The Greening the Screen sustainability toolkit is full of ideas and examples intended to encourage the screen production industry to use its creativity to seek win-win solutions that deliver both screen success and protection of New Zealand’s natural, historical and cultural heritage. Recognising the constraints faced by the industry, the toolkit is designed to help the screen production industry to think smarter, work better and add value. It contains practical improvement measures that can be implemented on any production regardless of size. The toolkit encourages all users to focus on what matters most to their business. The very nature of screen production in New Zealand, where groups of professionals come together for a few months and then disperse to other projects, provides a great opportunity for Greening the Screen practices to spread throughout the industry.

Screen production in New Zealand

Film and television make a significant contribution to New Zealand's economy and export earnings, as well as being very powerful media through which we express our national identity and assert our unique brand. (Clark & Tizard 2003)

The screen production industry plays a vital role in New Zealand and is identified in the Growth and Innovation Framework as a key sector to foster growth across the national economy. The New Zealand screen production industry generated gross revenues of $1,266 million in 2007/08, representing an 18% increase over the previous year. New Zealand’s screen industry is comprised of just over 2,200 enterprises covering production, post-production, distribution, exhibition and television broadcasting: collectively these screen industry enterprises generated just over $2,700 million in gross revenues, according to Statistics NZ in 2007/08

Statistics NZ Web Reference: www.stats.govt.nz

The screen production industry is a major vehicle in the international marketing of the nation. It is the vision of New Zealand captured on film that attracts many international production companies and tourists to visit every year. The key organisations that support the screen production sector include:

• Film New Zealand, an independent trust established in 2003 to promote New Zealand as a location for overseas investment in film production.

• Creative New Zealand, a Crown entity established in 1994 as the national arts development agency including the performing arts.

• Investment New Zealand, a specialist investment promotion agency established in 2002 within New Zealand Trade & Enterprise. It matches high growth businesses in strategic sectors to international investors.

• New Zealand Film Commission, a Crown entity established in 1978 to encourage productions made in New Zealand by investing in New Zealand film makers.

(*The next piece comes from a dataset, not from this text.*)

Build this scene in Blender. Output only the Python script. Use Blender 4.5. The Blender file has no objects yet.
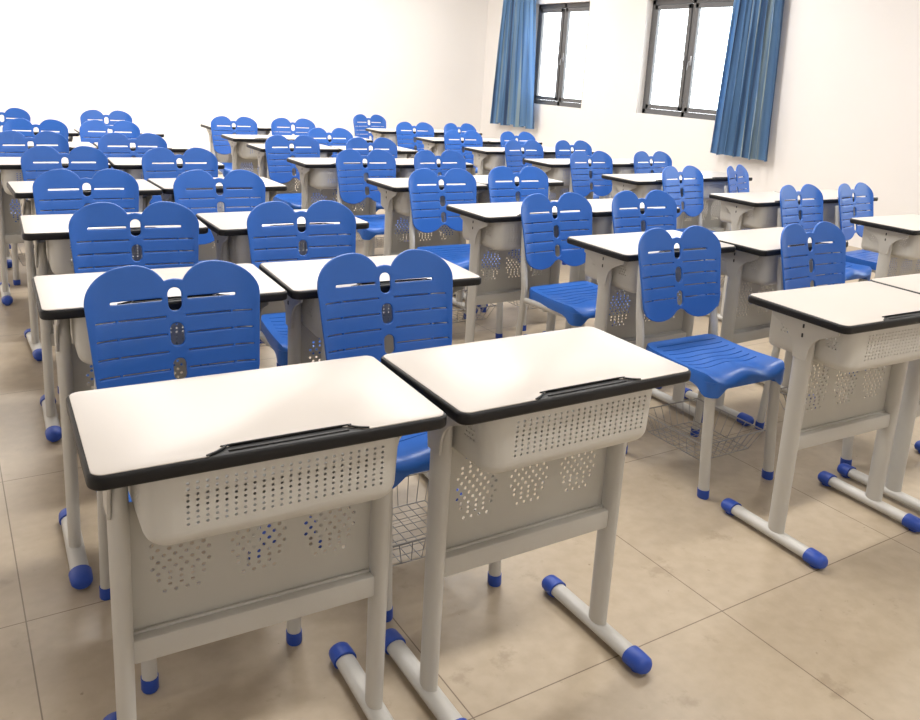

• NZ On Air, a Crown entity, established in 1989 to promote and foster the development of New Zealand’s culture on the airwaves by locally-made television programmes, public radio networks and access radio, and to promote New Zealand music by finding music videos and radio shows.

• New Zealand Trade & Enterprise, the national economic development agency established in 2003 to grow the New Zealand economy by boosting the capability of businesses and regions, and facilitating participation in overseas markets.

• Te Māngai Pāho, a Crown entity established in 1993 to make funding available for the production of Māori language television programmes, Māori language music CDs and to the national network of Māori radio stations.

• The Screen Production and Development Association of New Zealand represents the interests of producers and production companies on all issues affecting the commercial and creative aspects of independent screen production in New Zealand.

Film New Zealand and the Regional Film Offices (RFOs) offer support and assistance to screen production companies to help them understand and access New Zealand locations. The regional film office network is made up of Film Auckland, Film Volcanic, Film Venture Taranaki, Film Wellington, Film Queenstown and Film Dunedin. This RFOs are especially helpful for international companies unfamiliar with New Zealand and its regulatory requirements. Film New Zealand, Local Government New Zealand and New Zealand Trade & Enterprise developed the NZ Local Government Filming Protocol through which some 28 local councils have been accredited with “film friendly status”.

Film New Zealand and the Regional Film Offices ensure that filmmakers are aware of Department of Conservation (DOC) and local authority consent requirements.

National parks and conservation lands help to make New Zealand a special filming destination. We encourage you to work closely with DOC on your filming projects, and to treat the land with respect. That way, our treasured locations can continue to be appreciated worldwide through the moving image. (Film New Zealand 2003)

In addition to landscape protection and conservation issues, New Zealand has special indigenous cultural issues to be considered. Screen production companies are required to respect Māori sites and communities and are expected to seek expert guidance to ensure accurate and appropriate interpretation of culturally significant images and knowledge.

Relevant codes of practice for Filming on Public Conservation Lands and General Guidelines and Protocols for Filming within Iwi (Tribal) Boundaries are referenced in appropriate sections of the toolkit. Other codes of practice for Animal Welfare, Engagement of Cast (the Pink Book) and Engagement of Crew (the Blue Book) developed by the New Zealand screen production industry, are not specifically used in the toolkit but are available on the Film New Zealand website.